>> START Material provided

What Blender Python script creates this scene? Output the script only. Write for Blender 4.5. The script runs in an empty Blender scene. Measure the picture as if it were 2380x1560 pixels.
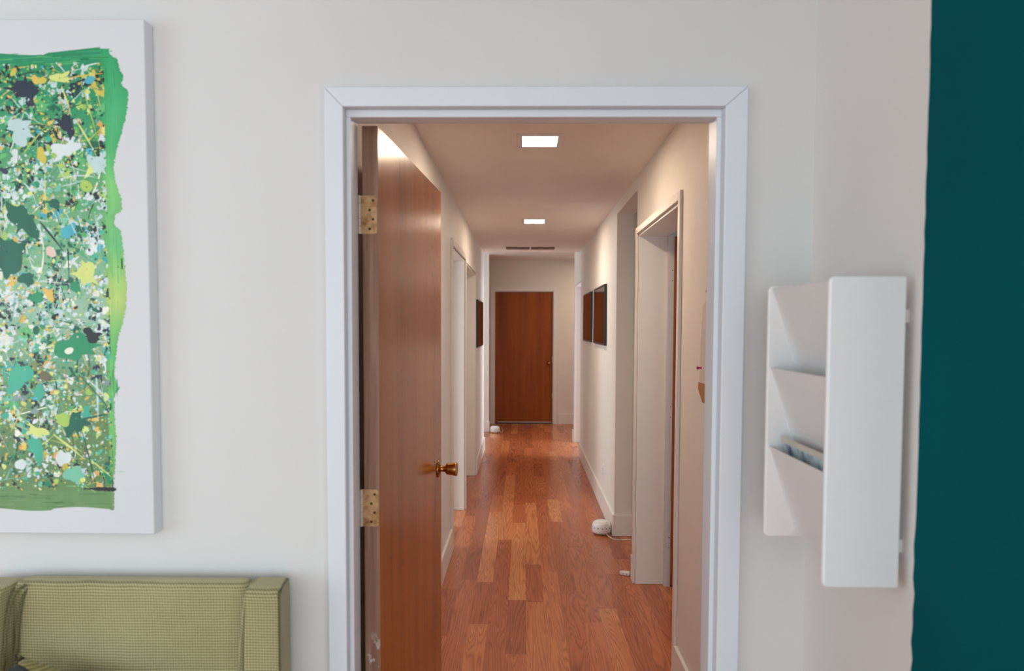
import bpy, bmesh, math, random
from mathutils import Vector, Matrix
random.seed(11)
S = bpy.context.scene
COL = S.collection
PI = math.pi

# ------------------------------------------------------------------ helpers
def lin(c):
    return tuple((v/255/12.92 if v/255 <= .04045 else ((v/255+.055)/1.055)**2.4) for v in c)

def box(bm, x0, x1, y0, y1, z0, z1, mi=0):
    vs = [bm.verts.new((x, y, z)) for x in (x0, x1) for y in (y0, y1) for z in (z0, z1)]
    idx = [(0, 1, 3, 2), (4, 6, 7, 5), (0, 4, 5, 1), (2, 3, 7, 6), (0, 2, 6, 4), (1, 5, 7, 3)]
    fs = []
    for f in idx:
        fc = bm.faces.new([vs[i] for i in f]); fc.material_index = mi; fs.append(fc)
    return fs

def prism(bm, pts, axis, a, b):
    """extrude a 2-D outline along an axis between a and b"""
    def P(p, t):
        if axis == 'X': return (t, p[0], p[1])
        if axis == 'Y': return (p[0], t, p[1])
        return (p[0], p[1], t)
    A = [bm.verts.new(P(p, a)) for p in pts]; B = [bm.verts.new(P(p, b)) for p in pts]
    n = len(pts)
    bm.faces.new(A); bm.faces.new(B[::-1])
    for i in range(n):
        bm.faces.new([A[i], B[i], B[(i+1) % n], A[(i+1) % n]])

def lathe(bm, prof, axis_mat, seg=40):
    rings = []
    for r, h in prof:
        if r < 1e-6:
            rings.append([bm.verts.new(axis_mat @ Vector((0, 0, h)))])
        else:
            rings.append([bm.verts.new(axis_mat @ Vector((r*math.cos(2*PI*i/seg), r*math.sin(2*PI*i/seg), h))) for i in range(seg)])
    for a, b in zip(rings, rings[1:]):
        if len(a) == 1 and len(b) == 1: continue
        for i in range(seg):
            j = (i+1) % seg
            if len(a) == 1: bm.faces.new([a[0], b[i], b[j]])
            elif len(b) == 1: bm.faces.new([a[i], a[j], b[0]])
            else: bm.faces.new([a[i], a[j], b[j], b[i]])

def tube(bm, pts, r, seg=10):
    pts = [Vector(p) for p in pts]
    rings = []
    for i, p in enumerate(pts):
        t = (pts[min(i+1, len(pts)-1)] - pts[max(i-1, 0)]).normalized()
        u = t.cross(Vector((0, 0, 1)))
        if u.length < .05: u = t.cross(Vector((1, 0, 0)))
        u.normalize(); v = t.cross(u)
        rings.append([bm.verts.new(p + u*r*math.cos(2*PI*k/seg) + v*r*math.sin(2*PI*k/seg)) for k in range(seg)])
    for a, b in zip(rings, rings[1:]):
        for k in range(seg):
            bm.faces.new([a[k], a[(k+1) % seg], b[(k+1) % seg], b[k]])
    bm.faces.new(rings[0][::-1]); bm.faces.new(rings[-1])

def smooth_path(pts, n=8):
    out = []
    P = [Vector(p) for p in pts]
    for i in range(len(P)-1):
        p0 = P[max(i-1, 0)]; p1 = P[i]; p2 = P[i+1]; p3 = P[min(i+2, len(P)-1)]
        for k in range(n):
            t = k/n
            out.append(.5*((2*p1)+(p2-p0)*t+(2*p0-5*p1+4*p2-p3)*t*t+(3*p1-p0-3*p2+p3)*t**3))
    out.append(P[-1])
    return out

def obj(name, bm, mats, parent=None, bevel=0, seg=2, smooth=False, recalc=True):
    if recalc: bmesh.ops.recalc_face_normals(bm, faces=bm.faces[:])
    me = bpy.data.meshes.new(name); bm.to_mesh(me); bm.free()
    for m in (mats if isinstance(mats, (list, tuple)) else [mats]): me.materials.append(m)
    o = bpy.data.objects.new(name, me); COL.objects.link(o)
    if parent: o.parent = parent
    if smooth:
        for p in me.polygons: p.use_smooth = True
    if bevel:
        b = o.modifiers.new('bevel', 'BEVEL'); b.width = bevel; b.segments = seg
        b.limit_method = 'ANGLE'; b.angle_limit = math.radians(40)
        if smooth or seg > 2:
            for p in me.polygons: p.use_smooth = True
            w = o.modifiers.new('wn', 'WEIGHTED_NORMAL'); w.keep_sharp = False
    return o

def thing(name, label, cat, loc=(0, 0, 0), rz=0, group=None):
    o = bpy.data.objects.new(name, None); COL.objects.link(o)
    o.empty_display_size = .05
    o.location = loc; o.rotation_euler = (0, 0, rz)
    o['label'] = label; o['category'] = cat
    if group: o['group'] = group
    return o

def tag(o, label, cat, group=None):
    o['label'] = label; o['category'] = cat
    if group: o['group'] = group
    return o

def struct(name, bm, m, label, cat, bevel=0, seg=2):
    o = obj(name, bm, m, None, bevel, seg)
    o['kind'] = 'structure'; o['label'] = label; o['category'] = cat
    return o

# ------------------------------------------------------------------ materials
def newmat(name):
    m = bpy.data.materials.new(name); m.use_nodes = True
    nt = m.node_tree; b = nt.nodes['Principled BSDF']
    return m, nt, b

class N:
    """tiny node helper"""
    def __init__(s, nt): s.nt = nt
    def n(s, t, **k):
        nd = s.nt.nodes.new(t)
        for a, v in k.items(): setattr(nd, a, v)
        return nd
    def put(s, sock, v):
        if v is None: return
        if isinstance(v, bpy.types.NodeSocket): s.nt.links.new(v, sock)
        else: sock.default_value = v
    def math(s, op, a, b=None, c=None, clamp=False):
        nd = s.n('ShaderNodeMath', operation=op); nd.use_clamp = clamp
        s.put(nd.inputs[0], a); s.put(nd.inputs[1], b)
        if c is not None: s.put(nd.inputs[2], c)
        return nd.outputs[0]
    def comb(s, x, y, z=0.0):
        nd = s.n('ShaderNodeCombineXYZ')
        for i, v in enumerate((x, y, z)): s.put(nd.inputs[i], v)
        return nd.outputs[0]
    def coord(s):
        tc = s.n('ShaderNodeTexCoord'); sp = s.n('ShaderNodeSeparateXYZ')
        s.nt.links.new(tc.outputs['Object'], sp.inputs[0])
        return tc.outputs['Object'], sp.outputs[0], sp.outputs[1], sp.outputs[2]
    def noise(s, vec, scale=1., detail=2., rough=.5, dist=0.):
        nd = s.n('ShaderNodeTexNoise'); s.put(nd.inputs['Vector'], vec)
        nd.inputs['Scale'].default_value = scale; nd.inputs['Detail'].default_value = detail
        nd.inputs['Roughness'].default_value = rough; nd.inputs['Distortion'].default_value = dist
        return nd.outputs[0]
    def ramp(s, fac, stops, interp='LINEAR'):
        nd = s.n('ShaderNodeValToRGB'); s.put(nd.inputs[0], fac)
        cr = nd.color_ramp; cr.interpolation = interp
        while len(cr.elements) < len(stops): cr.elements.new(.5)
        for e, (p, c) in zip(cr.elements, stops):
            e.position = p; e.color = (*c, 1) if len(c) == 3 else c
        return nd.outputs[0]
    def mix(s, fac, a, b, mode='MIX'):
        nd = s.n('ShaderNodeMix', data_type='RGBA', blend_type=mode)
        s.put(nd.inputs[0], fac)
        for i, v in ((6, a), (7, b)):
            if isinstance(v, tuple) and len(v) == 3: v = (*v, 1)
            s.put(nd.inputs[i], v)
        return nd.outputs[2]
    def bump(s, h, strength, dist, b):
        nd = s.n('ShaderNodeBump'); s.put(nd.inputs['Height'], h)
        nd.inputs['Strength'].default_value = strength; nd.inputs['Distance'].default_value = dist
        s.nt.links.new(nd.outputs[0], b.inputs['Normal'])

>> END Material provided

**Aim**
Everything from the top line of the data down to and including the line with "bm.faces.new([A[i], B[i], B[(i+1)" is to be copied, except the pictures.

**Solution to this task**
What Blender Python script creates this scene? Output the script only. Write for Blender 4.5. The script runs in an empty Blender scene. Measure the picture as if it were 2380x1560 pixels.
import bpy, bmesh, math, random
from mathutils import Vector, Matrix
random.seed(11)
S = bpy.context.scene
COL = S.collection
PI = math.pi

# ------------------------------------------------------------------ helpers
def lin(c):
    return tuple((v/255/12.92 if v/255 <= .04045 else ((v/255+.055)/1.055)**2.4) for v in c)

def box(bm, x0, x1, y0, y1, z0, z1, mi=0):
    vs = [bm.verts.new((x, y, z)) for x in (x0, x1) for y in (y0, y1) for z in (z0, z1)]
    idx = [(0, 1, 3, 2), (4, 6, 7, 5), (0, 4, 5, 1), (2, 3, 7, 6), (0, 2, 6, 4), (1, 5, 7, 3)]
    fs = []
    for f in idx:
        fc = bm.faces.new([vs[i] for i in f]); fc.material_index = mi; fs.append(fc)
    return fs

def prism(bm, pts, axis, a, b):
    """extrude a 2-D outline along an axis between a and b"""
    def P(p, t):
        if axis == 'X': return (t, p[0], p[1])
        if axis == 'Y': return (p[0], t, p[1])
        return (p[0], p[1], t)
    A = [bm.verts.new(P(p, a)) for p in pts]; B = [bm.verts.new(P(p, b)) for p in pts]
    n = len(pts)
    bm.faces.new(A); bm.faces.new(B[::-1])
    for i in range(n):
        bm.faces.new([A[i], B[i], B[(i+1) % n], A[(i+1) % n]])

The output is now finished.